Michaeloff has been pioneering activewear for more than two decades, including a formative early stint with Lululemon. She joined Wilson four years ago to launch their first-ever sportswear line. “There really wasn’t an activewear industry when I started out,” she says. “Athleisure didn’t exist, and it’s something that I’ve been super-passionate about. It really comes from a place of being an athlete and wanting to have things that actually look good, so that you feel like yourself as you’re playing.”
Cut to Martyuk walking out at Wimbledon in the tennis version of her tennis-centric wedding dress. “We kept the mini-overlayer dress, which buttons off,” Michaeloff says. “Her walkout will be with all the layers, and then she’ll remove this over-dress, which is exactly like the wedding dress in that there’s the five buttons down the front; I’ve made her a quick-release option so she can take it off fast. What’s underneath is basically the original dress, but with a built-in ball short in this one.” (As active as Kostyuk says she is, she nonetheless did not ask for a ball short as part of her wedding dress.) “Basically, we added an underlayer component and then raised the neckline a little bit—we don’t want any mistakes in Wimbledon—and we’re selling it at retail: You can either get it as two pieces or just buy the one-piece.”
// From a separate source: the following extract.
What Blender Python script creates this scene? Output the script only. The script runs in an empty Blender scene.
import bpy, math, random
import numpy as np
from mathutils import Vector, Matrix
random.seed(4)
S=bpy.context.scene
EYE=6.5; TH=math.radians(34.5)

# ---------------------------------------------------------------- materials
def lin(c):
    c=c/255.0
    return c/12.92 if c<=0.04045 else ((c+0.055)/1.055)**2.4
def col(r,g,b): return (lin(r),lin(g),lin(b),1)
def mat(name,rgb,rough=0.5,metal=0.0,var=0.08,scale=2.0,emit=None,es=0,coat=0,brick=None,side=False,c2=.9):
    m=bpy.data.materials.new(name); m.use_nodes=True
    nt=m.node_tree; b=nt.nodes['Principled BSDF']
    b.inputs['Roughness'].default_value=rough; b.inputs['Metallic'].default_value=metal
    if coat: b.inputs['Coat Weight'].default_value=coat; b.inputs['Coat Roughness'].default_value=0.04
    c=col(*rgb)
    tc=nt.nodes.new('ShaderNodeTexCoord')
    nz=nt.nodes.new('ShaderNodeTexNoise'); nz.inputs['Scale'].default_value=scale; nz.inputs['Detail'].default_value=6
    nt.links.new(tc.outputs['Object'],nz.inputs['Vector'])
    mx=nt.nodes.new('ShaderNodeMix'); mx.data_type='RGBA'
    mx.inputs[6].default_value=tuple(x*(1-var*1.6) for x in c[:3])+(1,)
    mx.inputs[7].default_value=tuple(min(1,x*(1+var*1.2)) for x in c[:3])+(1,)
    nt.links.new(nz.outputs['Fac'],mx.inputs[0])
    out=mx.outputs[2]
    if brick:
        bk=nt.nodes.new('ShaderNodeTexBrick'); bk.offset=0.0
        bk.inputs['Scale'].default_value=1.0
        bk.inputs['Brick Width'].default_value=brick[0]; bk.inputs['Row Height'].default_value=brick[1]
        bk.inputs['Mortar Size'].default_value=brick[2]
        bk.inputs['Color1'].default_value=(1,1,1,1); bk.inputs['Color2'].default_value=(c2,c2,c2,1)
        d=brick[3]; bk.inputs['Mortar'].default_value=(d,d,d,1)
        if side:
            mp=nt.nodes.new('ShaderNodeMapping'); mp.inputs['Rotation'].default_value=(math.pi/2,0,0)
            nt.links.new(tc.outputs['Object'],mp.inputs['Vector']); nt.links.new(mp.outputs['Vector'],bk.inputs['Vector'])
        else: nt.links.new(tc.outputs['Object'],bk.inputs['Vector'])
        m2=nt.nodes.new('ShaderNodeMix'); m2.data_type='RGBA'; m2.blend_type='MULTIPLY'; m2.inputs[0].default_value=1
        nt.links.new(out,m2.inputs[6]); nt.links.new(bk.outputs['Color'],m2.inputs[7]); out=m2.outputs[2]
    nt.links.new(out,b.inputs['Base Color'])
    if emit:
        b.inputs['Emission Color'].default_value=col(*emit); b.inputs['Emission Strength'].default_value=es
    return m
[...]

Even aside from getting married and helping design both her wedding dress and her Wimbledon dress (and starting her own foundation on top of it all), it’s been a whirlwind few years for Kostyuk, as she’s seen her ranking and her tournament success steadily climb while the situation in her native Ukraine becomes ever more complicated and fraught. “Tennis is a game of a lot of puzzles,” she says. “It’s taken me some time to get to where I am, but I’ve put a lot of effort in it. I think some major changes happened when the war started. It was obviously a very big moment in my life—a big crisis, in a way—and I’m really proud of how I’ve managed this difficult time. I think I’ve turned it into an advantage, ultimately, because I had to grow very quickly through it to withstand everything that was going on.”
Kostyuk has garnered a few headlines recently for her policy of refusing the customary post-match handshake when she’s competing against Russian players—something she’s spoken about eloquently, and with great conviction.
“I am extremely proud to be Ukrainian and to represent this country, this culture, and these people,” she says. “They’ve been there for me my whole career, supporting me, since I was a kid, and for me, this is just my values: It’s what I think is right, and I fight for it in a way that I know and in the way that I can. I do what I believe. I don’t harm anyone. Whoever doesn’t like it? Well, sorry—their problem.”
After Wimbledon, of course, the Olympics await—where Kostyuk, as you can imagine, is thrilled and honored to be representing Ukraine for the first time. “This year, of course, it’s more important for me, given the fact that we have a war going on. It’s nice to be there and to represent.”
And while Kostyuk credits much of her recent focus and success to her ongoing work with psychologists, she goes to some pains to note that she’s aiming high. “Even though I live a lot of my life on the court, you cannot work just on the sports side of your head,” she says. “I’ve always been a big believer that you cannot do just one thing: You have to do everything. It might take longer, but the reward is much bigger. I just think that real changes happen when you change as a human being, not when you change as an athlete. It was crucial for me, so it’s very nice to be able to share it and talk about it—because I’m happy.”